October 25, 2005
Erin Rucker Drives Firm in Time of Need
By VICTOR GODINEZ / The Dallas Morning News
Sunday, October 23, 2005 - Erin Rucker never imagined she'd be running her father's custom motorcycle and car shop.
But when a motorcycle accident left Bill Rucker, 48, in a coma and, eventually, without his left leg, she didn't have much choice.
"The accident happened on a Thursday," she said. "So Monday I had a meeting with everyone that was here, and I told them that we were going to continue on, business as usual. We're going to move forward, and that any decisions that needed to be made, I would make them."
While her father has recovered and returned to the helm of Rucker Performance Motorcycle Co., Ms. Rucker, 24, has gone from part-time employee to full-time operations officer.
As her father was convalescing between August 2004 and last January, Ms. Rucker took charge of nearly every aspect of the high-end Fort Worth bike maker.
Ira Bryck, director of the UMass Family Business Center (www .umass.edu/fambiz) in Amherst, Mass., said children who step in to run their parents' businesses can be successful under the right conditions.
"It helps if the child has business talent and interest in the business," he said. "If the business was well run professionally beforehand, there might be enough of a paper trail, enough professional managers and well-trained employees, so that the thing has some momentum."
Ms. Rucker had some experience working at her father's previous company, American IronHorse Motorcycle Co., but still had a lot to learn.
"I had worked in the marketing department," she said. "So I was familiar with marketing plans and advertising and some of those things.
"But I had never had any understanding with the manufacturing side, parts issues, any problems with suppliers getting things here," she said. "There are 10,000 pieces that make up one motorcycle, and if you're missing 15, it can set you back a week or two weeks, depending how long it takes to get those parts."
She had to master everything from payroll to accounts receivable to customer service.
"There was a graphic designer that worked here, but we didn't have a receptionist," Ms. Rucker said. "So she and I took turns answering the phones, running downstairs if anyone came in. In addition, I called the dealers, I got the orders, I went through the orders with everyone here, made sure it got finished.
"Then I had to invoice, collect the money, pay our bills with the money, handle any kind of warranty issue that came up with the motorcycles. Pretty much, I was handling it all."
Rucker Performance had not yet celebrated its first birthday when Mr. Rucker was hurt.
"From that point, we had just been in an R&D stage," she said. "We weren't producing anything. So I had to go from not producing anything to producing motorcycles to sell to dealers to make money."
The company's bikes are about as far as you can get from mass-produced.
They're screaming machines that sell for $50,000 to more than $80,000, and they require exacting attention to detail.
The company also customizes cars, such as a searing yellow 1932 Ford Highboy roadster on display outside the shop last week.
But Ms. Rucker made the transition from start-up to established business.
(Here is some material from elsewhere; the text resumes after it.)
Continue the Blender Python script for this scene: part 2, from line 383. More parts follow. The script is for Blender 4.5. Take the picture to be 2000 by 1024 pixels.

Now the company is selling about one bike a week, and it has a six-month backlog of orders for custom cars.
She credits employees for much of the firm's success.
"There was a lot of the staff that really kind of rallied up and said, 'Anything you need. However late we have to work. Whatever we have to do. Let's just keep going.' "
There were plenty of challenges, though.
Ms. Rucker said she had to fire one worker who assumed she didn't know what she was doing, and the company's accountant quit a week after her father's accident.
"I spent nights up here till 10 or 11 sometimes going through all of our payables and spreading them out on the floor to see what invoices had been paid and what hadn't been, what was outstanding," she said. "And that was one of the biggest things that really stressed me out, was the financial end."
Gradually, as the staff grew and her father recovered, Ms. Rucker shared more of the responsibility. But she still oversees just about every aspect of the company except making the bikes.
And the English major has discovered what she wants to do with her career.
"This is definitely a business that I'm passionate about," she said. "Before, I never really felt as connected to it. Now I feel like it's our vision, our goals, it's what we want the company to do."
In a family-owned company, it's critical for family members to have a good relationship, Mr. Bryck said.
"If you had terrible fights about allowance, you're going to have terrible fights about salary," he said. "If your parents did a decent job of teaching you how to drive a car or ride a bike, you do have some examples of looking at how you can teach and learn together."
Having identical business philosophies is less important, though, said Mr. Bryck, whose father raised him in the retail business.
"My father was a very hard sell, hard charging," he said. "Not a bull in a china shop, but if he wanted to sell a suit, he would sell a suit to whoever walked in the door. I was a good salesman, but I was a soft sell."
But the two got along and the company prospered.
Mr. Rucker, who calls his daughter's CEO stint a "trial by fire," said his transition back to the company has been seamless.
"It's a tremendous point of pride to know that she stepped in and ran it as well as I did," he said. "And that in turn has made it very, very easy for me, coming back, to specialize in the areas that I need to specialize in and know that she can handle the areas that she needs to handle."